Posted by
Andrews on Monday, June 22, 2009 11:07:56 AM
As everyone on earth has opined about Iran and events there, I suppose I should offer my own thoughts. I had originally refrained, as the situation is so uncertain it really is foolish right now to try to predict what will happen, but when has that stopped me before?
Let me start by saying I hope the uprising in Iran does bring about real change, though I also worry what form that change might take. On the other hand, I really doubt I will have to worry about he direction the revolution will take, as I don't see it succeeding.
Perhaps history will make me eat my words, and I know I have often said in the past that Iran is ripe for revolution, and that the US should have been supplying covert aid to dissidents all along throughout the Bush presidency, but I still think that the time is wrong for Iran to overthrow the current government.
Why?
I know it sounds facile to blame Obama, but in this case it is true. And no, it is not because Obama refused to intervene, though I am sure the left will caricature any criticism that way. What makes Obama a problem for Iran is his lack of a clear message. Right now the biggest worry for the revolutionaries, obviously, is the government, and how far they will go in putting down any revolt. And it is in that regard that Obama plays a huge role.
The president of the US sets the tone for much of the world response. At one time the premier of the Soviet Union did as well, but his successor int he Russian government wields only a shadow of that influence, and only in certain parts of the globe. The same for China. Only the president of the US really has the ability to shift world opinion. And, in this case, Obama's unclear, shifting position is sending the wrong message.
The problem isn't so much what Obama has said, whether it was support for Mousavi, or finding Mousavi no different from Ahmadinejhad, it is clear Obama has no real position at all, and is responding entirely based on public opinion, with an eye to his own political advantage. Nor am I alone in finding this true, critics on both the left and right have found him less than inspiring in his handling of Iran.
But it is not his blatant triangulation, nor his political opportunism which is harmful to the prospects of revolution in Iran. What si harmful si the message that opportunism gives, that the US is unlikely to step in and intervene, no matter how bad the situation may become. And if the US, with tens of thousands of troops within driving distance of Iran is not going to intervene, then what are the chances of any other nations stepping in to stop even the most egregious acts by the government?

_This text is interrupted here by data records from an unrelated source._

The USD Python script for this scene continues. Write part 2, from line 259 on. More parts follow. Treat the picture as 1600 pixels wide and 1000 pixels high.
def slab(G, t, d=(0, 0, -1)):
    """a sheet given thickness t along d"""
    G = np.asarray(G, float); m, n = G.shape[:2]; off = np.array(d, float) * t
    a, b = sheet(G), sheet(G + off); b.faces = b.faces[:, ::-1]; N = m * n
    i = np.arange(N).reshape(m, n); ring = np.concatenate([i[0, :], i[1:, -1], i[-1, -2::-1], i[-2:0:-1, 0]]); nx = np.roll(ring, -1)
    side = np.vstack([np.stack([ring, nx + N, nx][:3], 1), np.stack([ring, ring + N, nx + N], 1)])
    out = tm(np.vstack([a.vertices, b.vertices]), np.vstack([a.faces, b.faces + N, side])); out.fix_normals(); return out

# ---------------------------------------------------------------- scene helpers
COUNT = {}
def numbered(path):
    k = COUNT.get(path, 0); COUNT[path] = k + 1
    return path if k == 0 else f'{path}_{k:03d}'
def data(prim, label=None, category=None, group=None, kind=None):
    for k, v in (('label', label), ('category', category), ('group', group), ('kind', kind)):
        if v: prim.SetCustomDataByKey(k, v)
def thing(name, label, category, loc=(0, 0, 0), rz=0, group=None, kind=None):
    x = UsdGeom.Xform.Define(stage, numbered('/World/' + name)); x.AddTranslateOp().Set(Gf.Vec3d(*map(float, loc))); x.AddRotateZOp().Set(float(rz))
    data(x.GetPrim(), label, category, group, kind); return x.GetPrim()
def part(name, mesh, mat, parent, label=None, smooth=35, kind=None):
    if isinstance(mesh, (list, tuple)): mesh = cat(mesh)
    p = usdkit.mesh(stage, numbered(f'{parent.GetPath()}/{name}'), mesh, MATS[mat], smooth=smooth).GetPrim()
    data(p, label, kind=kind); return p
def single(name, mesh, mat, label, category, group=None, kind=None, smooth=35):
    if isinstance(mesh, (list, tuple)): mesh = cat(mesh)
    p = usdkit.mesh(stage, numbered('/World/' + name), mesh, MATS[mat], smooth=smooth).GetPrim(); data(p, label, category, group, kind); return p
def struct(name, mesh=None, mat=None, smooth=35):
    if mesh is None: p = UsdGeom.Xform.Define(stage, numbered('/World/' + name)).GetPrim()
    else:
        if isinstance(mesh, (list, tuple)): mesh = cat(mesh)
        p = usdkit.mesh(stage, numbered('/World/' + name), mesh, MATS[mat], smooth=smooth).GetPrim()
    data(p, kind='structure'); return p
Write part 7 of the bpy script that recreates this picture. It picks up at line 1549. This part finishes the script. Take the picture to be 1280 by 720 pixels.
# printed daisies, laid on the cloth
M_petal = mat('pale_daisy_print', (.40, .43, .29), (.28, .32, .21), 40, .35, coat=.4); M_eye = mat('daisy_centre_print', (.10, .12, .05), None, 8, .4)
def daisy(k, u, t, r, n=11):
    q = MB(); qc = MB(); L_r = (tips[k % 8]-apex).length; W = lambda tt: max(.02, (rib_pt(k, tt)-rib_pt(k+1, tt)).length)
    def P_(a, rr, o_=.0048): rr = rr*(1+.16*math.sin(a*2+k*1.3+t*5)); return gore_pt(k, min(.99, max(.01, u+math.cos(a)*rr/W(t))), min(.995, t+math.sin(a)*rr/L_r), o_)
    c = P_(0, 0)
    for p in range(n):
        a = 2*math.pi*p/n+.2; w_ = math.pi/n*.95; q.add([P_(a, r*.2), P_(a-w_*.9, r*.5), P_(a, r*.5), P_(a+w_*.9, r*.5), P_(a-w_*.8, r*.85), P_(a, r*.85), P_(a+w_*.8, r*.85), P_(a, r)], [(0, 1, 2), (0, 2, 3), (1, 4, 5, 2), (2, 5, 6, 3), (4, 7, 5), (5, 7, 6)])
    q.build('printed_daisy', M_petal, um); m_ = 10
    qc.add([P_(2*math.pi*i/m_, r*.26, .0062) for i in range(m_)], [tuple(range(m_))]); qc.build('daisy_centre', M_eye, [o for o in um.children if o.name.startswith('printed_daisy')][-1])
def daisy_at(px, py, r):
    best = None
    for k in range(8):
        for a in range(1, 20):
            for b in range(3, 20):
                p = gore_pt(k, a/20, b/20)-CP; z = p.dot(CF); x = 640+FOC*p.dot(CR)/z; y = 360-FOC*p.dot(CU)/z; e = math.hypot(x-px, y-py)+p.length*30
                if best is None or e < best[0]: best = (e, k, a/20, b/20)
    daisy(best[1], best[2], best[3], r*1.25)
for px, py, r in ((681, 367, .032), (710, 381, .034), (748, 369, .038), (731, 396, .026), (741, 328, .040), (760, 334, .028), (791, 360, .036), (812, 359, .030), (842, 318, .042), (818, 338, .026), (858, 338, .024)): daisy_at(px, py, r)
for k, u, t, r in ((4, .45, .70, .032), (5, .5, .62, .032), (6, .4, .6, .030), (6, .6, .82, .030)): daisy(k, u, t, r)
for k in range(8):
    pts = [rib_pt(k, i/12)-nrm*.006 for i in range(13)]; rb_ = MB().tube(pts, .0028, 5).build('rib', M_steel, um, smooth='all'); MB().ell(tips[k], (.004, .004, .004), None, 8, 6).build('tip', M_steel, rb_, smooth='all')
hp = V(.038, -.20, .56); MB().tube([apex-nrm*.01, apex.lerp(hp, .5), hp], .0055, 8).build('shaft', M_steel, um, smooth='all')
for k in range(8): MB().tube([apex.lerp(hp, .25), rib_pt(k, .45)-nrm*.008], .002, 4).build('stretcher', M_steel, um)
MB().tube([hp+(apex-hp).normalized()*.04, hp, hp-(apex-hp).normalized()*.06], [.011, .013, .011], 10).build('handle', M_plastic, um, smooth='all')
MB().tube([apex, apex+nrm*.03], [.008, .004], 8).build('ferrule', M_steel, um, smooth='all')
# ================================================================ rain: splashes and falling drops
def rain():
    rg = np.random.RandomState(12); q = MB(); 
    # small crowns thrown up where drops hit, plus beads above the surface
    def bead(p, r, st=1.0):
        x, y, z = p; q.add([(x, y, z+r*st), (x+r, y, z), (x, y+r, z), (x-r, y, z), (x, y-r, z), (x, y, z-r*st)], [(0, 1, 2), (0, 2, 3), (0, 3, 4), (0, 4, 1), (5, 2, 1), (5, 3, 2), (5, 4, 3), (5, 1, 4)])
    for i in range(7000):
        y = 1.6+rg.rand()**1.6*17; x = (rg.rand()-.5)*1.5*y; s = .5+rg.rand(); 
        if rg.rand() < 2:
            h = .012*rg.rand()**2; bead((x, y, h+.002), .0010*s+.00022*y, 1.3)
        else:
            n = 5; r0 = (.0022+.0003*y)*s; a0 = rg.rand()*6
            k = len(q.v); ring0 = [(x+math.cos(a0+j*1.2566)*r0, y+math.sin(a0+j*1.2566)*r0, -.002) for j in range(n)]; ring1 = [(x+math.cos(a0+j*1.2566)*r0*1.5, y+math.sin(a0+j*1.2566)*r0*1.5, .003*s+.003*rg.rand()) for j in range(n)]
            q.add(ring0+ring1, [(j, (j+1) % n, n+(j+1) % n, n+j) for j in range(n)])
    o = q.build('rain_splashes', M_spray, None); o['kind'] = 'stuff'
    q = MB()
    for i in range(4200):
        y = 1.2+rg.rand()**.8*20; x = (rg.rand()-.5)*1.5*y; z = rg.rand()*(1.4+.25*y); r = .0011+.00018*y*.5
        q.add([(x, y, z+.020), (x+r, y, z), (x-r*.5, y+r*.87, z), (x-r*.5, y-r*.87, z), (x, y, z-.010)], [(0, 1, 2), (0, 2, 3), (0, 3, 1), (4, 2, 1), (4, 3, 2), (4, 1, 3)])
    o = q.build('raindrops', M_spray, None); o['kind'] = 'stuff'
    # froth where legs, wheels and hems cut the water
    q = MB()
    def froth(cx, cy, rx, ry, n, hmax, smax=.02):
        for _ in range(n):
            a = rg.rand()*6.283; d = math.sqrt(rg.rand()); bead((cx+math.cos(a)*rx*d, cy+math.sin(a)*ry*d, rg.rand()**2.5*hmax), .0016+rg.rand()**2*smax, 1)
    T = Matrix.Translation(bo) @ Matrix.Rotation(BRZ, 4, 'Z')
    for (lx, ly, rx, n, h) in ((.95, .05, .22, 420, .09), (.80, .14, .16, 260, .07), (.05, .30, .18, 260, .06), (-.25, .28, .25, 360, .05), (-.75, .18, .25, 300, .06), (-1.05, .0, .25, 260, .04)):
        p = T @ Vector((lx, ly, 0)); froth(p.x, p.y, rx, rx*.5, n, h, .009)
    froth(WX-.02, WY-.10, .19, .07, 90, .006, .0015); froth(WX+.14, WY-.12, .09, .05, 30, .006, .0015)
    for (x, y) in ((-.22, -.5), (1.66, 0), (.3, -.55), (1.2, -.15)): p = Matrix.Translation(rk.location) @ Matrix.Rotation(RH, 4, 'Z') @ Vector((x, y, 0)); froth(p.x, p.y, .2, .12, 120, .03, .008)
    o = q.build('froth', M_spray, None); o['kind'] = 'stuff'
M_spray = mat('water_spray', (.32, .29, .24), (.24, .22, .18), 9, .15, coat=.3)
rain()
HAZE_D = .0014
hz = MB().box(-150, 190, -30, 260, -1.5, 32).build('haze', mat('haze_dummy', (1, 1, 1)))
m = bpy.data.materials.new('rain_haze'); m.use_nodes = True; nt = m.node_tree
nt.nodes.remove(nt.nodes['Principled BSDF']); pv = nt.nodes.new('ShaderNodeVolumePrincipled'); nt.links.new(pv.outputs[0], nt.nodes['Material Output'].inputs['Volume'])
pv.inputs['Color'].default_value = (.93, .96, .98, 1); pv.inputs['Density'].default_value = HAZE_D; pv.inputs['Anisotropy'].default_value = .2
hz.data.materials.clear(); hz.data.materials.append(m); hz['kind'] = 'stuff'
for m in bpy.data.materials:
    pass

And that is the real reason I despair of any real change coming from the riots we have been seeing. I am afraid, for all the noise, this may be yet another Tienanmen Square, an iconic moment with value more symbolic than real. It is possible the government may concede, make some token changes, to appear the "good guy" on the world stage, but even in that unlikely event, I think the chance of any lasting reform is small or nonexistent.